Newly measured methane hot spots, some previously known and others newly discovered, include extensive oil and gas facilities and large landfills. Methane is responsible for about 30 percent of the global temperature rise to date.
“Controlling methane emissions is key to limiting global warming,” NASA Administrator Bill Nelson said in a statement, adding that the instrument will help “identify” methane super-emitters so such emissions can be stopped “at the source.”
Circling Earth every 90 minutes from its position aboard the space station about 400 km (250 miles) high, EMIT can scan vast expanses of the planet dozens of kilometers in diameter while focusing on areas as small as a football field.

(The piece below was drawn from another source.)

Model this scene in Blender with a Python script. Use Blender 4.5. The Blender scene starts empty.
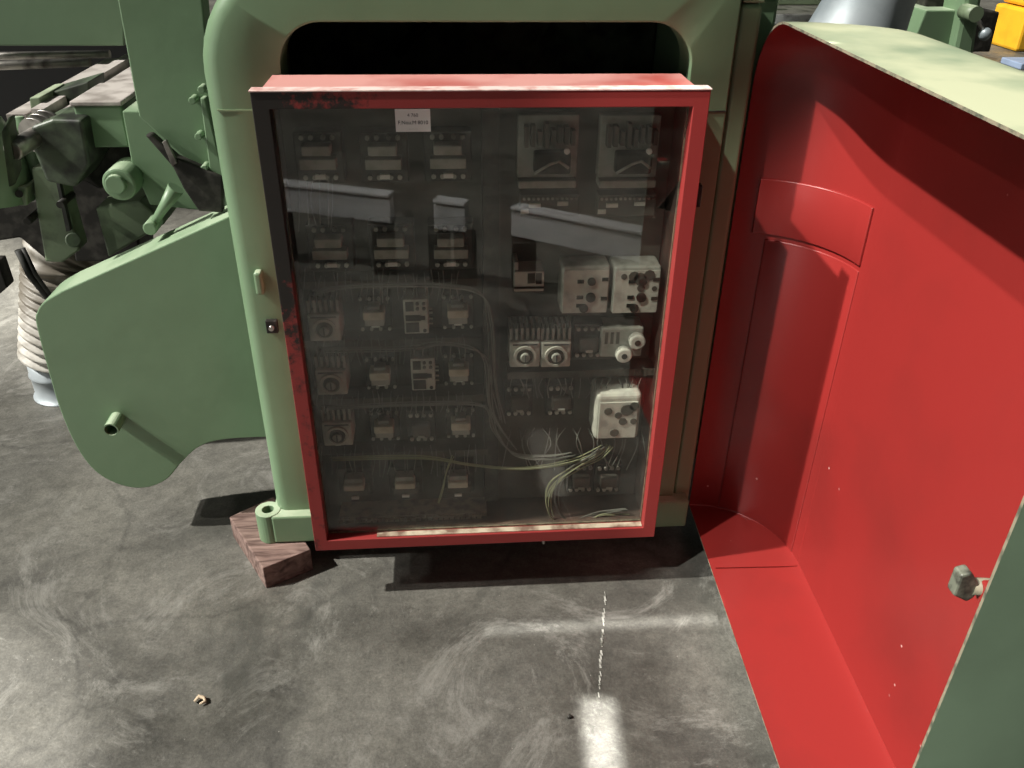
import bpy, bmesh, math, random
from mathutils import Vector, Matrix
random.seed(7)
S = bpy.context.scene
COL = S.collection
# ------------------------------------------------------------------ camera
EYE = Vector((0, 0, 1.6))
RT = Vector((0.99722783, -0.07359437, 0.01097832))
DN = Vector((-0.02862891, -0.51566964, -0.85630906))
FW = Vector((0.06868071, 0.85362093, -0.51634704))
FPX = 846.6
cam = bpy.data.cameras.new('camera'); camo = bpy.data.objects.new('camera', cam); COL.objects.link(camo)
m = Matrix((( RT.x, -DN.x, -FW.x, EYE.x), (RT.y, -DN.y, -FW.y, EYE.y), (RT.z, -DN.z, -FW.z, EYE.z), (0, 0, 0, 1)))
camo.matrix_world = m
cam.sensor_width = 36.0; cam.lens = FPX / 1024 * 36.0; cam.clip_start = .02; cam.clip_end = 200
S.camera = camo
# ------------------------------------------------------------------ light
w = bpy.data.worlds.new('world'); S.world = w; w.use_nodes = True
w.node_tree.nodes['Background'].inputs[0].default_value = (.85, .95, .9, 1)
w.node_tree.nodes['Background'].inputs[1].default_value = .03
def lamp(kind, name, loc, direction, energy, **k):
    l = bpy.data.lights.new(name, kind); o = bpy.data.objects.new(name, l); COL.objects.link(o)
    o.location = loc; o.rotation_euler = Vector(direction).to_track_quat('-Z', 'Y').to_euler()
    l.energy = energy
    for a, b in k.items(): setattr(l, a, b)
    return o
lamp('SUN', 'roof_light', (-6, 2, 8), (.92, .135, -1.0), 6.6, angle=math.radians(1.0), color=(1, .97, .90))
lamp('SUN', 'second_roof_light', (-6, 0, 6), (.90, .16, -.62), .4, angle=math.radians(1.2), color=(1, .97, .92))
lamp('AREA', 'front_fill_light', (-6.3, -2.3, 1.3), (.85, .52, -.03), 58, shape='RECTANGLE', size=3.5, size_y=2, color=(1, .98, .93))  # unseen soft fill added to brighten the front faces
def aimed(name, loc, tgt, e, deg, blend=.3, soft=.05):
    return lamp('SPOT', name, loc, Vector(tgt) - Vector(loc), e, spot_size=math.radians(deg), spot_blend=blend, shadow_soft_size=soft, color=(1, .97, .91))
aimed('cover_side_lamp', (.95-.9*4.2, 1.25-.45*4.2, .62+1.27*4.2), (.95, 1.25, .62), 1900, 12.5, .12)
aimed('left_bay_lamp', (-6.0, 3.2, 6.0), (-2.35, 3.5, 0), 9000, 16, .7, .3)
aimed('left_floor_lamp', (-4.5, 0.2, 5.0), (-1.55, .98, 0), 4200, 13, .18, .06)
def strip(name, c, z, sx, sy, rot, e):
    o = lamp('AREA', name, (c[0], c[1], z), (0, 0, -1), e, shape='RECTANGLE', size=sx, size_y=sy, spread=math.radians(1.0), color=(1, .98, .93))
    o.rotation_euler = (0, 0, math.radians(rot))
strip('floor_wedge_beam', (.292, 1.085), 3.2, .07, .34, -4, .5)  # strip lamp added overhead to draw the wedge of sun on the floor
strip('floor_streak_beam', (.36, 1.475), 3.2, .60, .018, 0, .13)  # thin strip lamp added to draw the bright streak across the floor
aimed('left_side_lamp', (-.78-.9*4.5, 1.89-.30*4.5, .58+.78*4.5), (-1.0, 1.89, .75), 400, 15, .7, .03)
S.view_settings.view_transform = 'Standard'; S.view_settings.look = 'None'
S.view_settings.gamma = 1; S.view_settings.use_curve_mapping = False
S.view_settings.exposure = 0.0
# ------------------------------------------------------------------ helpers
def at(px, py, **k):
    r = RT * (px - 512) + DN * (py - 384) + FW * FPX
    if 'y' in k: t = k['y'] / r.y
    elif 'z' in k: t = (k['z'] - EYE.z) / r.z
    else: t = k['x'] / r.x
    return EYE + r * t
def nodes(name):
    m = bpy.data.materials.new(name); m.use_nodes = True
    return m, m.node_tree.nodes, m.node_tree.links, m.node_tree.nodes['Principled BSDF']
def mat(name, c, rough=.5, metal=0, c2=None, scale=6, lo=.45, hi=.65, bump=0, bscale=60, detail=6, spec=.5):
    m, N, L, b = nodes(name)
    b.inputs['Roughness'].default_value = rough; b.inputs['Metallic'].default_value = metal
    b.inputs['Specular IOR Level'].default_value = spec
    tc = N.new('ShaderNodeTexCoord')
    n = N.new('ShaderNodeTexNoise'); n.inputs['Scale'].default_value = scale; n.inputs['Detail'].default_value = detail
    L.new(tc.outputs['Object'], n.inputs['Vector'])
    r = N.new('ShaderNodeValToRGB')
    r.color_ramp.elements[0].position = lo; r.color_ramp.elements[1].position = hi
    c2 = c2 or tuple(x * .86 for x in c)
    r.color_ramp.elements[0].color = (*c, 1); r.color_ramp.elements[1].color = (*c2, 1)
    L.new(n.outputs[0], r.inputs[0]); L.new(r.outputs[0], b.inputs['Base Color'])
    if bump:
        n2 = N.new('ShaderNodeTexNoise'); n2.inputs['Scale'].default_value = bscale; n2.inputs['Detail'].default_value = 3
        L.new(tc.outputs['Object'], n2.inputs['Vector'])
        bp = N.new('ShaderNodeBump'); bp.inputs['Strength'].default_value = bump; bp.inputs['Distance'].default_value = .004
        L.new(n2.outputs[0], bp.inputs['Height']); L.new(bp.outputs[0], b.inputs['Normal'])
    return m
GREEN = mat('green_enamel', (.150, .235, .135), .42, c2=(.135, .212, .12), scale=4, bump=.12, bscale=25)
GREEN2 = mat('green_enamel_worn', (.15, .20, .12), .5, c2=(.04, .045, .03), scale=14, lo=.5, hi=.72)
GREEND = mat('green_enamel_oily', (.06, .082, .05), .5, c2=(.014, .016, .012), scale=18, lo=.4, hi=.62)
COVG = mat('cover_green_paint', (.135, .20, .13), .45, c2=(.115, .17, .11), scale=5, bump=.1, bscale=18)
def dust_glare(m, col, lo=.35, hi=.6, amt=1.0, sc=5):  # pale dust on upward faces, with the overhead glare painted into it
    N, L = m.node_tree.nodes, m.node_tree.links; b = N['Principled BSDF']; src = b.inputs['Base Color'].links[0].from_socket
    g = N.new('ShaderNodeNewGeometry'); sx = N.new('ShaderNodeSeparateXYZ'); L.new(g.outputs['True Normal'], sx.inputs[0])
    r = N.new('ShaderNodeMapRange'); r.inputs[1].default_value = .8; r.inputs[2].default_value = .97; L.new(sx.outputs[2], r.inputs[0])
    tc = N.new('ShaderNodeTexCoord'); n = N.new('ShaderNodeTexNoise'); n.inputs['Scale'].default_value = sc; n.inputs['Detail'].default_value = 8; L.new(tc.outputs['Object'], n.inputs['Vector'])
    q = N.new('ShaderNodeMapRange'); q.inputs[1].default_value = lo; q.inputs[2].default_value = hi; q.inputs[3].default_value = .25*amt; q.inputs[4].default_value = amt; L.new(n.outputs[0], q.inputs[0])
    k = N.new('ShaderNodeMath'); k.operation = 'MULTIPLY'; L.new(r.outputs[0], k.inputs[0]); L.new(q.outputs[0], k.inputs[1])
    x = N.new('ShaderNodeMixRGB'); L.new(k.outputs[0], x.inputs[0]); L.new(src, x.inputs[1]); x.inputs[2].default_value = (*col, 1); L.new(x.outputs[0], b.inputs['Base Color'])
dust_glare(COVG, (.40, .42, .28), .40, .60, 1.0, 4)
dust_glare(GREEN, (.42, .50, .36), .35, .6, .8, 8); dust_glare(GREEN2, (.42, .48, .34), .35, .6, .8, 8)
PIPG = mat('green_piping', (.22, .33, .19), .4)
RED = mat('red_enamel', (.52, .045, .04), .42, c2=(.45, .04, .035), scale=4)
STEEL = mat('bare_steel', (.42, .40, .37), .35, .85, c2=(.12, .11, .10), scale=22, lo=.45, hi=.7)
WAY = mat('dusty_machined_iron', (.50, .46, .43), .5, .1, c2=(.26, .23, .21), scale=14, lo=.45, hi=.65)
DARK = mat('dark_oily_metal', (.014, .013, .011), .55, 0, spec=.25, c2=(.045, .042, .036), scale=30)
BLACK = mat('black_plastic', (.025, .025, .023), .55, spec=.3, c2=(.05, .05, .045), scale=40)
BROWNP = mat('dusty_panel', (.11, .10, .083), .85, c2=(.045, .043, .037), scale=9, lo=.35, hi=.7)
GREYP = mat('grey_plastic', (.32, .32, .29), .6, c2=(.24, .24, .21), scale=40)
BEIGE = mat('beige_plastic', (.50, .45, .36), .6, c2=(.36, .32, .25), scale=30)
PALE = mat('pale_plastic', (.50, .49, .44), .6, c2=(.36, .35, .32), scale=30)
WHITE = mat('white_tag', (.85, .85, .82), .6)
WIRE = mat('grey_wire', (.15, .15, .135), .6)
WIREY = mat('yellow_green_wire', (.25, .26, .15), .6)
INK = mat('ink', (.06, .06, .065), .7)
ALU = mat('aluminium', (.80, .80, .80), .25, .4)
YEL = mat('yellow_paint', (.80, .42, .02), .45)
RUBBER = mat('bellows_rubber', (.16, .14, .11), .5, c2=(.55, .53, .48), scale=7, lo=.42, hi=.6)
GALV = mat('galvanised_sheet', (.36, .40, .42), .45, .3, c2=(.22, .26, .28), scale=5)
RUST = mat('rusty_edge', (.19, .165, .115), .7, c2=(.06, .065, .045), scale=60)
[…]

The instrument, called an imaging spectrometer, was built primarily to identify the mineral composition of dust blown into Earth’s atmosphere from deserts and other arid regions but has proven adept at detecting large methane emissions.
“Some of the [methane] plumes detected by EMIT is among the largest ever seen, unlike anything ever observed from space,” said Andrew Thorpe, a research technologist at the Jet Propulsion Laboratory (JPL) who is leading the methane studies.
Examples of the newly imaged methane super-emitters exhibited by JPL on Tuesday included a cluster of 12 plumes of oil and gas infrastructure in Turkmenistan, some plumes stretching more than 32 km (20 miles).
Scientists estimate that Turkmenistan’s plumes collectively spew methane at a rate of 50,400 kg (111,000 pounds) per hour, rivaling the peak flow of the 2015 Aliso Canyon gas field explosion near Los Angeles that ranks as one of the largest accidental methane releases in U.S. history.
Two other major emitters were an oil field in New Mexico and a waste processing complex in Iran, which emitted nearly 60,000 pounds (29,000 kg) of methane per hour combined. The methane plume south of the Iranian capital, Tehran, was at least 4.8 km (3 miles) long.
JPL officials said neither site was previously known to scientists.
“As it continues to study the planet, EMIT will look at places where no one thought to look for greenhouse gas emitters before, and find plumes that no one expects,” Robert Green, EMIT principal investigator at JPL, said in a statement.
A byproduct of the breakdown of organic material and the main component of natural gas used in power plants, methane accounts for a fraction of all human-caused greenhouse emissions but has about 80 times more capacity to trap heat pound-for-pound than carbon dioxide.
Compared to CO2, which remains in the atmosphere for centuries, methane persists only for a decade, meaning reductions in methane emissions have a more immediate effect on global warming.